Stavolta Guillermo del Toro, messicano classe 1964, rende omaggio a tanti cult movie (primo fra tutti Il mostro della laguna nera, Jack Arnold, 1954) che l’hanno entusiasmato fin da bambino, compresi i classici di Walt Disney con tanto di magiche polverine e l’immancabile happy-end. Così le agognate scarpette rosse che la sua eroina riesce alla fine a indossare ricordano  quelle di Dorothy ne Il Mago di Oz, nonché quelle che danno il titolo al capolavoro di Michael Powell e Emeric Pressburger.

Rimescolando titoli e generi, Guillermo del Toro governa un caleidoscopico tributo al cinema (anarchica manipolazione di scatole cinesi all’ infinito) e a tutti quegli spettatori che non rinunciano a godersi le storie sul grande schermo.
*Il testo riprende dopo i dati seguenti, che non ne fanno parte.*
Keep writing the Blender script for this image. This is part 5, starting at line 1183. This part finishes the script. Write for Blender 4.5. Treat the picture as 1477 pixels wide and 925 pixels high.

Anche se davanti a quello schermo si trovasse, per incanto, un solo spettatore, magari proprio un mostro orripilante con tanto di squame d’argento e cellule palpitanti d’emozione. La sala cinematografica in questione, gestita da un amico di Elisa, ha in cartellone due film; il biblico La storia di Ruth (Henry Koster, 1960) e Martedì grasso (Edmund Goulding, 1958). Non meno sofisticata la scelta dei brani musicali. Da Benny Goodman a Glenn Miller, passando per la mitica colonna sonora di Scandalo al sole (Delmer Daves, 1959).

Premiato con il Leone d’Oro al Festival di Venezia 2017, La forma dell’acqua – The Shape of Water corre con 13 nomination ai prossimi premi Oscar. Una schiera di valenti illustratori e fumettisti italiani ha contribuito alla realizzazione di questa toccante storia d’amore. Una favola? Di certo la violenza non fa paura, anche se volano pistolettate e sgorga il sangue. L’humor scorre placido così il gusto dell’impossibile quando, per un attimo, Elisa recupera la voce per cantare l’amore al suo bel tritone, sotto il cui strabiliante travestimento vibra un attore alto quasi due metri, Doug Jones, che ha collaborato con del Toro già da Mimic (1997) e fino a Il labirinto del fauno (2006).

Proprio come nelle favole gli emarginati, gli ultimi, gli esclusi, i diversi, possono diventare per una volta eroi vittoriosi. Magari alleandosi e fluttuando abbracciati nell’acqua fino all’ultima scena. Soprattutto liberi e fuori dalla vasca della prescritta normalità.